Have you ever taken a really huge breath, the kind that fills every part of you, you hold it tight, lips sealed shut, and right when you are about to burst, you jump?
That’s what this felt like.
But instead of shutting my eyes, afraid of what comes next, I kept em wide open and watched in utter awe as the world began to glisten around me.
I had hopped on a plane to Anchorage, Alaska from NYC to visit a man I had only spent 30 face-to-face minutes with, nine-whole months earlier, about to road trip into the abyss with two other complete strangers. On the surface it sounded careless and ill advised but sometimes you just have a feeling. This was going to be better than OK, something at the other end was going to change me. My heart pounded the whole way there. I felt like I was opening a Narnia door to some new world and I would either die, or finally start to really LIVE.
I think I must have held my breath that whole first 12hours: the first embrace, the stuffed bear in the airport, getting into the car, getting to the hostel, meeting my other travel mates in the darkened backyard, the homemade wooden schvitz - it’s all a clear yet hazy memory of everything that came before. Before everything that came next.
It was that next morning when my eyes opened that something new had awakened within me. I walked outside to feel the bright sun across my face.
I closed my eyes. One long breath in, and another out.
Here I was on the other side of the door to Narnia.
It had all begun.
I walked shoeless in the grass behind the kitchen to full soak this moment in. The start of my new beginning. I was incandescent.
We piled her up, hopped in ole Luxury (pictured right) and hit the road.
There's a point you reach with uncertainty when you let everything go. I remember sitting in the back seat, before we had hit the highway. I had begun to feel nervous again, that nervousness when you jump the second time: now you know you'll make it, and the water below is cool and refreshing, and worth the jump. You still have to coax yourself into it but this time it only takes a few seconds and off you pop.
The moment I let go, this time, without looking back, was when the music came on. Corey and Nessa agreed, "we have just the album for this moment."
I watched as the scenes passed me by, trying to soak up every second. I wanted to remember this feeling of letting go fully. Of sinking into the old seat cushions, the wind flowing in and out of the cracked car windows.
As Gobbledigook began to stream through the speakers I took my shoes off, and pushed back further into the seat, settled in and ready for the long drive ahead.
When I listen to Festival from that album, I can still see it: everything laid before us, elegantly bare.
It fills me all the way to the brim, every single time. I close my eyes and take that long breath in and breath out. I can feel the chill morning air against my cheeks.

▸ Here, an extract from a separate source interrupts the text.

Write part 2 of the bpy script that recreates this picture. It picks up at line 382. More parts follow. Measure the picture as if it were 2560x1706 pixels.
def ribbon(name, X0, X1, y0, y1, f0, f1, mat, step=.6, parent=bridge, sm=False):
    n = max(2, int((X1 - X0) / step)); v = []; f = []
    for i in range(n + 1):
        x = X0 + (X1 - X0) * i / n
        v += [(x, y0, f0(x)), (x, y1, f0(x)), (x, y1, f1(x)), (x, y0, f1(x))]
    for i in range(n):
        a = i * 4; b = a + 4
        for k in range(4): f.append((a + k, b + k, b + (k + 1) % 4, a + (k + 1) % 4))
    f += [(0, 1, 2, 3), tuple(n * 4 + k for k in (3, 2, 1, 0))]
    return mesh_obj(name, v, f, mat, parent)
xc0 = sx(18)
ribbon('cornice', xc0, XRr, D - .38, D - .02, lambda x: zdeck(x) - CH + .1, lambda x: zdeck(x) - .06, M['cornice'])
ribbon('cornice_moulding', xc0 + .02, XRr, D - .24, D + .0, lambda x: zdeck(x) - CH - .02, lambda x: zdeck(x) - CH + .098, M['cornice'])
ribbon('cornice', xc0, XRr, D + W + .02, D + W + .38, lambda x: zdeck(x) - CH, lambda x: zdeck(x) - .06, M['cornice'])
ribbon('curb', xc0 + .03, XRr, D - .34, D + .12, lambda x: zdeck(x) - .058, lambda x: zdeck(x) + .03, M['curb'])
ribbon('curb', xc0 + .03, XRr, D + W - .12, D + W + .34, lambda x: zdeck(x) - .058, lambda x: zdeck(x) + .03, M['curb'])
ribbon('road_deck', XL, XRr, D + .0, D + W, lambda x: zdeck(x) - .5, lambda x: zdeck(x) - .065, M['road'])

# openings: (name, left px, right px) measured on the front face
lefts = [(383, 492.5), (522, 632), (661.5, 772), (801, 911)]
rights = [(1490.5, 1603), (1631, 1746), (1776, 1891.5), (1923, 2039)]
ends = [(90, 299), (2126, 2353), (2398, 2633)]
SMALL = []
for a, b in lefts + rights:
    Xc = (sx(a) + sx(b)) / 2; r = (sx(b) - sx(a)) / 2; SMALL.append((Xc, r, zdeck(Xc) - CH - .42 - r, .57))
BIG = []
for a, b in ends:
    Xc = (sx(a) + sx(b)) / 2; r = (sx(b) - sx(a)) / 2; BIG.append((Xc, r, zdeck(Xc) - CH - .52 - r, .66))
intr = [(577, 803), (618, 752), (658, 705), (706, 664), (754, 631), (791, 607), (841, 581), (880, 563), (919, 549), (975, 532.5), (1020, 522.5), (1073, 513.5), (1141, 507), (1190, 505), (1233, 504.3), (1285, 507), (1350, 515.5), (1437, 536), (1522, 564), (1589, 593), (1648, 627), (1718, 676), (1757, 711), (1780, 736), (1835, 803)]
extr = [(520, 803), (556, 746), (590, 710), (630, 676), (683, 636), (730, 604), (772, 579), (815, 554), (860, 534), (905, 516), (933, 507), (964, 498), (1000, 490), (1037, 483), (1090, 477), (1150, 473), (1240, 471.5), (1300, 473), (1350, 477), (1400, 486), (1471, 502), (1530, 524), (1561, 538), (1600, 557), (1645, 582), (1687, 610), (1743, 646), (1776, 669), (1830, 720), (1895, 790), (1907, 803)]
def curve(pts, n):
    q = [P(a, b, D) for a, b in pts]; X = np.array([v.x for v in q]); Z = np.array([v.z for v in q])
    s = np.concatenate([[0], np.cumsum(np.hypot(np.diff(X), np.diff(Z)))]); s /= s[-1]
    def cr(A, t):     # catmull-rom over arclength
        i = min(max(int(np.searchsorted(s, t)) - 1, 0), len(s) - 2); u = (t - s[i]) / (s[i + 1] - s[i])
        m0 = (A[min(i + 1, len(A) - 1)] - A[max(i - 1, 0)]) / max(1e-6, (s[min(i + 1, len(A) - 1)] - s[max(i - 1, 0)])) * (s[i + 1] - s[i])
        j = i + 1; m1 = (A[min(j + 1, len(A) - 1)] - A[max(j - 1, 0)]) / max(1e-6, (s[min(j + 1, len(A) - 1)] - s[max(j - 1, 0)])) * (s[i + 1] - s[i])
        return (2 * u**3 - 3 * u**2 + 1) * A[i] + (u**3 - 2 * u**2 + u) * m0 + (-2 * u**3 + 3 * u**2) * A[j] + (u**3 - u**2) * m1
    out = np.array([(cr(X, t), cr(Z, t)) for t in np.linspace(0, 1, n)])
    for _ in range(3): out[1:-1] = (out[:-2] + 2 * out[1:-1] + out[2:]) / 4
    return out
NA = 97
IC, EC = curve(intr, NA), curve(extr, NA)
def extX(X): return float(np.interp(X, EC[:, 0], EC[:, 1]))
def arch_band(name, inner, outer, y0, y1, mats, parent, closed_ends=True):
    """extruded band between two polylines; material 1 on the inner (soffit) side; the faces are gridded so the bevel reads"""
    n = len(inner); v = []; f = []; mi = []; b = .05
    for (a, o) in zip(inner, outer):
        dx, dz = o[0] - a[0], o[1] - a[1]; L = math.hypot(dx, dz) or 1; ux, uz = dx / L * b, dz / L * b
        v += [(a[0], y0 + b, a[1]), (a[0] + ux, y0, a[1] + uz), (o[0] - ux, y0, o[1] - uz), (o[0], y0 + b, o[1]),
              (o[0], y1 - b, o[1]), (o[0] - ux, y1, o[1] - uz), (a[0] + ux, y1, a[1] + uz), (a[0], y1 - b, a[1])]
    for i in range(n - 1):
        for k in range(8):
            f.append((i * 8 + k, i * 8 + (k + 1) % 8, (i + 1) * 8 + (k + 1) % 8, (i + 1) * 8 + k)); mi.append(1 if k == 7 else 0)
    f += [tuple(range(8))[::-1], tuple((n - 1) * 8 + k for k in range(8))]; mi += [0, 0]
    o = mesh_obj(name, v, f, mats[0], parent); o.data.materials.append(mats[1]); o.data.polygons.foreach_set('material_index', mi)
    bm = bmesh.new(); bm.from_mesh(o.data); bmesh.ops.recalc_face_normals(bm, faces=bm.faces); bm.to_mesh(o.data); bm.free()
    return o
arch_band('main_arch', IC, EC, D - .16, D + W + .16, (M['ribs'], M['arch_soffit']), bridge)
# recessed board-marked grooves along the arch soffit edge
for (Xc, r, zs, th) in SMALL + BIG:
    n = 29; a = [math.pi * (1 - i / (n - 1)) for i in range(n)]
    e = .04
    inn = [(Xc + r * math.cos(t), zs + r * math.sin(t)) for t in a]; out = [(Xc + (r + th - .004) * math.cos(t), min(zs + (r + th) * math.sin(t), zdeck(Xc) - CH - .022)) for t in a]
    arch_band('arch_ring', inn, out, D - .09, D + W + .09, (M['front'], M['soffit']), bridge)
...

There are things in this world that are bigger than us. Just look at this view, mountains laid out, one after another. With the right perspective those very large things, towering over us, can in fact teach us something. For me, that something was that walking through that scary door, may just lead to paradise.
Trust your gut. Trust it fully.
Trust it all the way to narnia.
We drove 185miles eastward, until the highway gave way to a 90 degree turn south.
We drove to the end of the road.
I’m not sure I’ll ever be able to explain in words what this trip meant to me. It may have taken months to take root but it sparked new growth.
Napping in that hammock, bathing in a grey green rolling river, sprinting down the side of a mountain, walking up a glacier, jumping into a car with a pack of strangers.
I let go of everything that trip, everything I had been holding onto so tightly, everything that was holding me back. The edges of the box I had been shoved into, my comfort, my security, I climbed over them. I let it all go in exchange for a new start. I came out of hibernation, wounds nearly healed, ready to see what the world had next, what other doors could, maybe be lying ahead of me.